On Necessary Conditions of Probability Limit Theorems in Finite Algebras

• Published in: Doklady. Mathematics Vol. 102; no. 1; pp. 301 - 303
• Main Author: Yashunsky, A. D.
• Format: Journal Article
• Language: English
• Published: Moscow Pleiades Publishing 01.07.2020; Springer Nature B.V
• Subjects: Algebra; Continuity (mathematics); Independent variables; Mathematics; Mathematics and Statistics; Random variables; Theorems; random variable; quasigroup; finite algebra; uniform distribution; limit theorem
• ISSN: 1064-5624; 1531-8362
• DOI: 10.1134/S1064562420040213

We consider the conditions for a finite set with a given system of operations (a finite algebra) to be subject to a probability limit theorem, i.e., arbitrary computations with mutually independent random variables have value distributions that tend to a certain limit (limit law) as the number of random variables used in the computation grows.
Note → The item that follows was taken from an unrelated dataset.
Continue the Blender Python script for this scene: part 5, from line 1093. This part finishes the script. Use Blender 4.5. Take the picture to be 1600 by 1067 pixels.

Such behavior may be seen as a generalization of the central limit theorem that holds for sums of continuous random variables. We show that the existence of a limit probability law in a finite algebra has strong implications for its set of operations. In particular, with some geometric exceptions excluded, the existence of a limit law without zero components implies that all operations in the algebra are quasigroup operations and the limit law is uniform.